Definitions

General

Small Arms: Firearms, Cannon, and Guns in General

A gun is a mechanical device which expels a projectile. In most cases the projectile is a gyroscopically-stabilized bullet which can accurately travel a large distance. Most guns burn solid propellants to produce high pressure gas which drives the projectile through the barrel.

Some guns fire a single shot and are loaded manually. Others use manual repetition to load the next round. Those described here use mechanical action to automatically load and in some cases fire the next round. The subject of this document is the arrangement of mechanical action to accomplish that goal.

The term arm refers to a weapon that is hand held and can be transported by one person. Therefore a firearm is a gun intended to be used and supported by a single individual. Machine guns are usually supported by a team of at least one operator and one ammunition feeder. The machine gun is portable by one person, but the weapon system is crew-served in operation. Smaller submachine guns or fully-automatic rifles such as true assault rifles are individual weapons.

A cannon is an intermediate-sized gun, usually 20mm to 40mm in bore diameter. Cannon are included in the small arms category but are usually vehicle-borne, rather than person-carried.

The small arms category includes pistols through cannon. Guns larger than cannon are used in tanks, ships, artillery pieces and so on. They often have bore diameters 3 inches (76mm) or larger. They can be referred to as "guns", but are not considered small arms. Mortars, which provide indirect fire and operate differently, are not considered guns. Some artillery pieces can provide either direct or indirect fire. They too are not described here. Gun can be used as a generic term to refer to the entire class of weapons described here or any members of the class.
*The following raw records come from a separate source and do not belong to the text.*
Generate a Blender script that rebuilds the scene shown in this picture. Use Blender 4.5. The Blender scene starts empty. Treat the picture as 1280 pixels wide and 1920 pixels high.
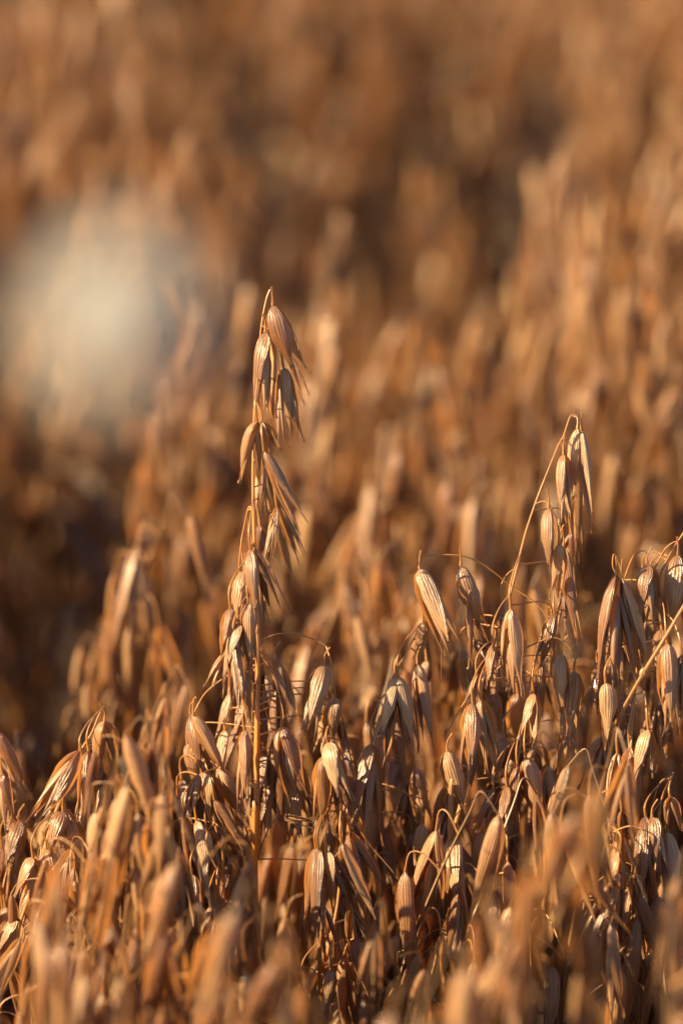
import bpy, math, random
import numpy as np
from mathutils import Vector, Matrix

# ------------------------------------------------------------------ camera, world, sun, exposure
SC = bpy.context.scene
COL = SC.collection
CAMZ, PITCH, LENS, SENS = 1.369, math.radians(18.5), 135.0, 24.0
cam_d = bpy.data.cameras.new("camera"); cam = bpy.data.objects.new("camera", cam_d); COL.objects.link(cam)
cam.location = (0, 0, CAMZ); cam.rotation_euler = (math.radians(90) - PITCH, 0, 0)
cam_d.lens = LENS; cam_d.sensor_fit = 'HORIZONTAL'; cam_d.sensor_width = SENS
cam_d.clip_start = 0.02; cam_d.clip_end = 2000
SC.camera = cam
CP, SP = math.cos(PITCH), math.sin(PITCH)

def P(px, py, Y):
    """point of the vertical plane at ground distance Y that photograph pixel (px,py) shows"""
    sx = (px - 640) / 1280 * SENS / LENS; sy = (960 - py) / 1280 * SENS / LENS
    d = (sx, CP + sy * SP, -SP + sy * CP); t = Y / d[1]
    return np.array((t * d[0], Y, CAMZ + t * d[2]))
def depth(p): return p[1] * CP + (CAMZ - p[2]) * SP
def project(p):
    dz = depth(p); u = p[1] * SP + (p[2] - CAMZ) * CP
    return 640 + p[0] / dz * LENS / SENS * 1280, 960 - u / dz * LENS / SENS * 1280
def mpp(Y): return Y * 1.066 * SENS / LENS / 1280
Y0 = 1.14
cam_d.dof.use_dof = True
cam_d.dof.focus_distance = float(depth(P(560, 1150, Y0 + .02 * .27)))
cam_d.dof.aperture_fstop = 4.8

SUN_EL, SUN_AZ = math.radians(27), math.radians(-99)      # azimuth from +Y, negative = left
to_sun = Vector((math.sin(SUN_AZ) * math.cos(SUN_EL), math.cos(SUN_AZ) * math.cos(SUN_EL), math.sin(SUN_EL)))
w = bpy.data.worlds.new("World"); SC.world = w; w.use_nodes = True
nt = w.node_tree; bg = nt.nodes['Background']
sky = nt.nodes.new('ShaderNodeTexSky'); sky.sky_type = 'NISHITA'; sky.sun_disc = False
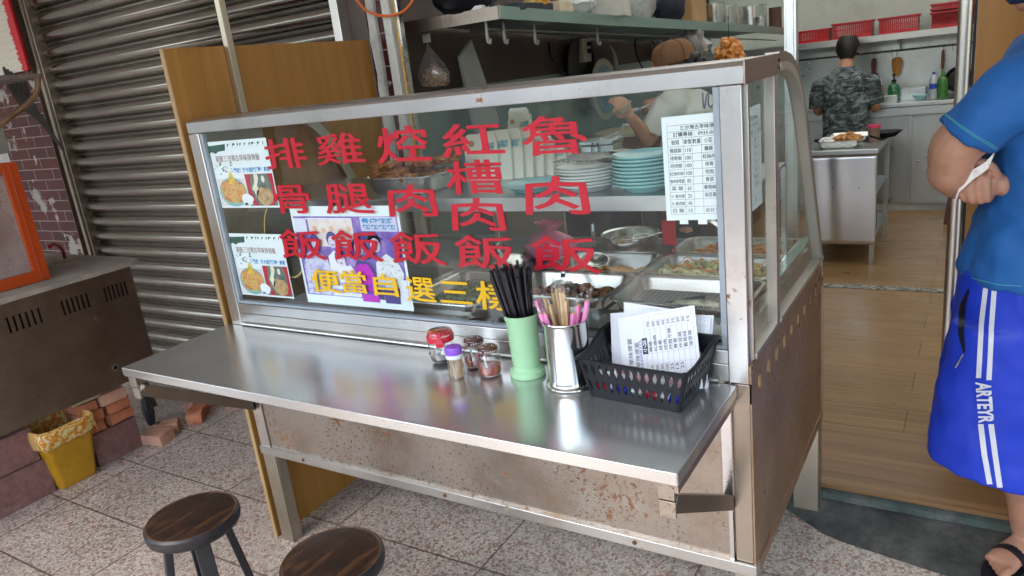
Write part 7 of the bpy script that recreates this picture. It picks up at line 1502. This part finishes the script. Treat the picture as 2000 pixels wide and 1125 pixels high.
b.loops(L); b.build('cap_brim', CAPB, wm)
b = MB(); b.T = Matrix.Translation(hc+Vector((.006,.0,.012))) @ Matrix((( f3.x,w3.x,0,0),(f3.y,w3.y,0,0),(0,0,1,0),(0,0,0,1))) @ Matrix.Rotation(.16,4,'Y')
for q in range(3):
    a = q*PI/3; b.tube([(r_*1.13*math.cos(a)*sg-.006,r_*.94*math.sin(a)*sg,z_+.001) for sg, lst in ((1,((.096,.0),(.097,.02),(.094,.05),(.083,.078),(.060,.098),(.028,.108))),(-1,((.028,.108),(.060,.098),(.083,.078),(.094,.05),(.097,.02),(.096,0)))) for r_, z_ in lst], .0014, 5)
b.ico((-.006,0,.112), .007, 2); b.build('cap_seams', pm('cap_seam', (.09,.045,.02), .8), wm)
b = MB(); c_ = hc+Vector((.03,.01,-.02)); b.loft([(c_+Vector((.03,0,-.055)),(.035,0,0),(0,.055,0)),(c_+Vector((.022,0,-.01)),(.084,0,0),(0,.090,0)),(c_+Vector((.010,0,.03)),(.088,0,0),(0,.092,0))],20); b.ico(Y(1350,113,2.2),.040,2,.4,(1.2,.9,.9),3); b.ico(Y(1365,120,2.2),.028,2,.4,(1.2,.9,.9),5); b.build('hair', HR, wm)
bp2 = Y(1217,212,1.90); b = MB(); b.lathe([(0,-.02),(.030,-.018),(.050,.012),(.052,.014),(.03,-.012),(0,-.015)], bp2, 26, (-.35,-.25,.85), caps=False); b.lathe([(0,.012),(.03,.010),(.047,.006)],bp2,20,(-.35,-.25,.85),caps=False)
tag(b.build('paper_bowl', pm('cream_bowl', (.62,.52,.36), .5), org=bp2), 'cream bowl held up by the person in the brown cap', 'bowl')
b = MB(); p0 = Y(1270,204,2.10); p1 = Y(1240,216,1.95); b.tube([p0,p1],[.004,.005],8); b.lathe([(0,0),(.018,.002),(.02,.006),(0,.003)],p1,14,(0,-.3,1),caps=False); tag(b.build('serving_spoon', pm('clear_spoon', (.55,.60,.60), .2), org=p0), 'pale serving spoon held by the person in the brown cap', 'spoon')
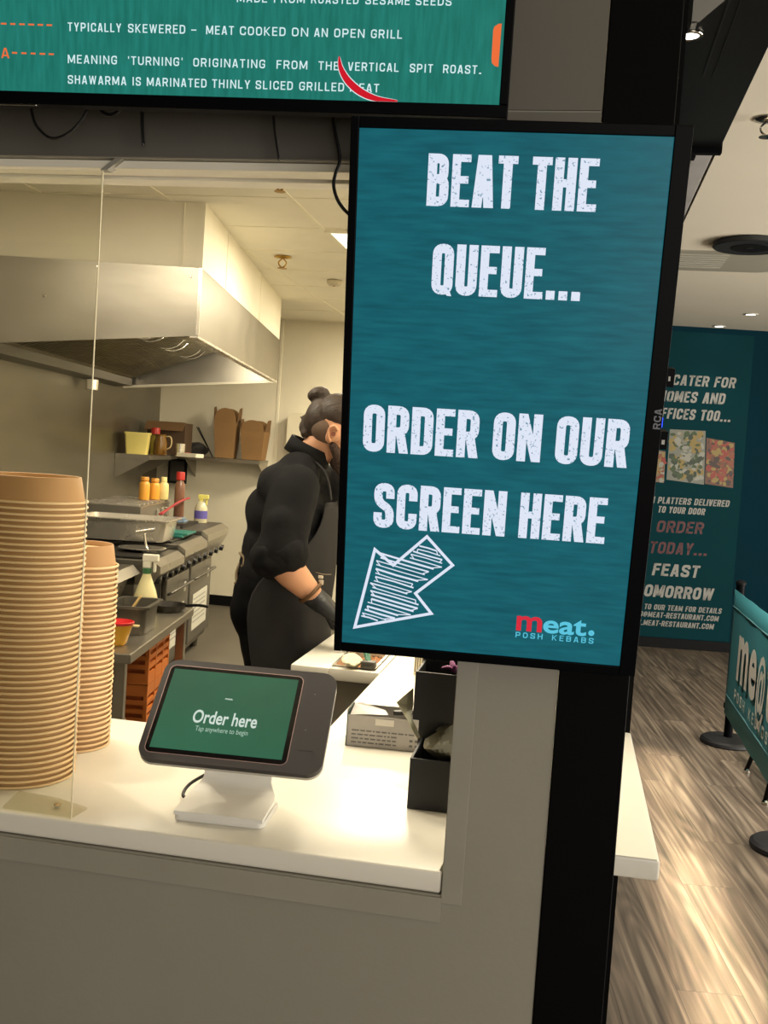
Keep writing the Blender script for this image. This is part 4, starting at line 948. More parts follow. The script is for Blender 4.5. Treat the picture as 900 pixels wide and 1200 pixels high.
# ================================================================== KITCHEN: SHELVES
SZ = 1.362
t = bthing('wall_shelf', 'steel wall shelf on the clad left wall with a triangular end bracket', 'shelf', 0, 0, 0)
obj('board', bxs([(.002, .27, -1.26, -.30, SZ - .004, SZ), (.262, .27, -1.26, -.30, SZ - .035, SZ), (.002, .27, -1.262, -1.258, SZ - .035, SZ)], .001), M_STEEL, t)
for y in (-1.255, -.5): obj('bracket', PR([(.002, SZ - .19), (.265, SZ - .036), (.265, SZ - .005), (.002, SZ - .005)], 1, y, y + .003), M_STEEL, t)
t = thing('wall_shelf', 'steel wall shelf along the white back wall carrying the brown boxes', 'shelf', (-3.06, KY, 0))
obj('board', bxs([(-.56, .47, -.27, -.002, SZ - .004, SZ), (-.56, .47, -.27, -.262, SZ - .035, SZ)], .001), M_STEEL, t)
for x in (-.2, .455): obj('bracket', PR([(-.002, SZ - .19), (-.262, SZ - .036), (-.262, SZ - .005), (-.002, SZ - .005)], 0, x, x + .003), M_STEEL, t)
def tubbox(name, label, cat, loc, rot, w, d, h, taper, m, lid=None, group=None):
    t = thing(name, label, cat, loc, rot, group)
    bm = bmesh.new(); r0 = rrect(w * taper, d * taper, .012, 4); r1 = rrect(w, d, .014, 4)
    A = [bm.verts.new((*p, .0006)) for p in r0]; Bq = [bm.verts.new((*p, h)) for p in r1]; n = len(A)
    for i in range(n): bm.faces.new((A[i], A[(i + 1) % n], Bq[(i + 1) % n], Bq[i]))
    bm.faces.new(A[::-1]); bm.faces.new(Bq)
    obj('tub', bm, m, t, auto=40)
    obj('lid', PR(rrect(w * 1.04, d * 1.04, .016, 4), 2, h * .93, h * 1.02), lid or m, t, auto=40)
    return t
M_YEL = mat('yellow_tub_plastic', (238, 222, 130), .45, var=.03)
tubbox('food_tub', 'pale yellow square tub at the near end of the left wall shelf', 'tub', Bp(.135, 1.13, SZ), TH + .15, .185, .165, .165, .84, M_YEL)
M_BROWN = mat('brown_cardboard', (112, 84, 54), .75, var=.08, vscale=6); M_BRDK = mat('dark_cardboard', (78, 58, 40), .8, var=.08)
M_KBOX = mat('kraft_box_card', (142, 108, 68), .65, var=.06, vscale=8)
t = bthing('cardboard_box', 'large dark brown cardboard box at the back corner of the shelf', 'box', .215, .44, SZ, rot=-.05)
obj('carton', B1(-.15, .17, -.12, .12, .0008, .27, bev=.002), M_BRDK, t)
obj('flap', PR([(-.12, .27), (-.20, .20), (-.204, .204), (-.122, .275)], 0, -.15, .17), M_BROWN, t)
def bottle(name, label, loc, m, capm, r=.035, h=.2, capr=.03, caph=.03, cat='bottle', group=None, spout=False):
    t = thing(name, label, cat, loc, group=group)
    obj('bottle', L1([(.001, .0006), (r * .95, .0006), (r, .006), (r, h * .68), (r * .9, h * .78), (r * .5, h * .86), (r * .45, h * .9), (.001, h * .9)], n=28), m, t, auto=50)
    if spout: obj('nozzle', L1([(capr, h * .9), (capr, h * .93), (capr * .45, h * .97), (.003, h + caph), (.001, h + caph)], n=20), capm, t, auto=40)
    else: obj('cap', L1([(capr * .9, h * .86), (capr, h * .87), (capr, h * .87 + caph), (capr * .9, h * .9 + caph), (.001, h * .9 + caph)], n=24), capm, t, auto=40)
    return t
M_REDCAP = mat('red_cap', (176, 40, 34), .4); M_OIL = mat('yellow_green_oil', (170, 150, 60), .15, spec=.6, var=.15); M_AMB = mat('amber_liquid', (128, 92, 40), .12, spec=.6, var=.2)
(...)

Note that the so-called "assault weapon" is a term invented by politicians seeking to ban semiautomatic versions of military-looking arms, and some "ugly" shotguns and pistols. These firearms perform no differently from "pretty" semiautomatic arms used in hunting, recreation and self-defense but are attacked due to their cosmetic similarity to and casual confusion with true military arms. Perhaps the greatest problem is that these are the exact type of arms recognized as protected for individual ownership by the U.S. Constitution. Nowhere do the words "hunting" or "sporting purpose" appear in the Constitution. The Second Amendment is contract to keep real power in the hands of the people, and not solely the government. This balances the legitimate purpose of a government to provide for a common defense on specific occasions (i.e. a war recognized by our representatives in Congress). "Assault weapon" is not a term recognized by any soldier, military officer, military scientist, small arms expert, ballistician, or properly-trained criminologist. The true assault rifle is a very specific class that is always a light rifle firing a light rifle cartridge fully-automatically. These are not readily available to the American public, though one could argue that they do have a legitimate militia purpose.

Automatic and Semiautomatic Firearms

Automatic firearms load the next round of ammunition and in some cases fire the next round without user intervention beyond activating the trigger. Guns which continue to fire as long as the trigger is activated and ammunition is fed are fully automatic or machine guns.

Operationally, semiautomatic firearms are derived from automatic arms. They are a special category of automatic arms where the firing cycle is interrupted so that only one round is fired each time the trigger is activated and released. Because of this relationship, the term automatic firearm can refer to either automatic or semiautomatic, or to both as a general class. However to prevent confusion, the more specific term semiautomatic should be used to describe such arms, and automatic should only be used to describe fully-automatic arms such as machine guns and submachine guns.

Fully automatic firearms are not readily available in the United States. Private ownership of fully automatic firearms is possible but the requirements are fairly onerous. In many places such requirements make them essentially impossible to own. Therefore most firearms with a military appearance one might find at a U.S. gun store are semiautomatic.

Some fully automatic guns have operating modes where they fire a single shot or a burst of 2 or 3 shots. In the former mode they operate semi-automatically, firing one round for each trigger pull. In the latter mode they operate fully automatically, firing for example 3 rounds per trigger pull.

The purpose of burst firing is to increase hit probability. That is, more rounds for a given point of aim and trigger actuation increases the likelihood of a hit, assuming the point of aim can be held relatively steadily during firing. However, the mechanism which counts shots adds mechanical, training, and operational complexity. It should also be acknowledged that with appropriate training and practice, users of regular fully automatic guns (i.e., with no burst mode) can and should be able to fire short bursts through skillful trigger manipulation.

Caliber, Bore Diameter

In small arms, caliber refers to bore diameter, that is the width of projectile and corresponding opening in the barrel. A .50 caliber machine gun has a projectile width and barrel inner dimension close to one half inch in diameter. A 7.62mm caliber gun fires a projectile nominally 7.62mm in diameter. The actual bullet and barrel dimensions allow some room for rifling, bullet deformation, and so on within the limits of acceptable interference friction.

In naval guns caliber usually refers to the length of the barrel, described as a multiple of bore diameters. A fifty caliber four inch naval gun therefore has a four inch bore diameter and a barrel 200 inches long.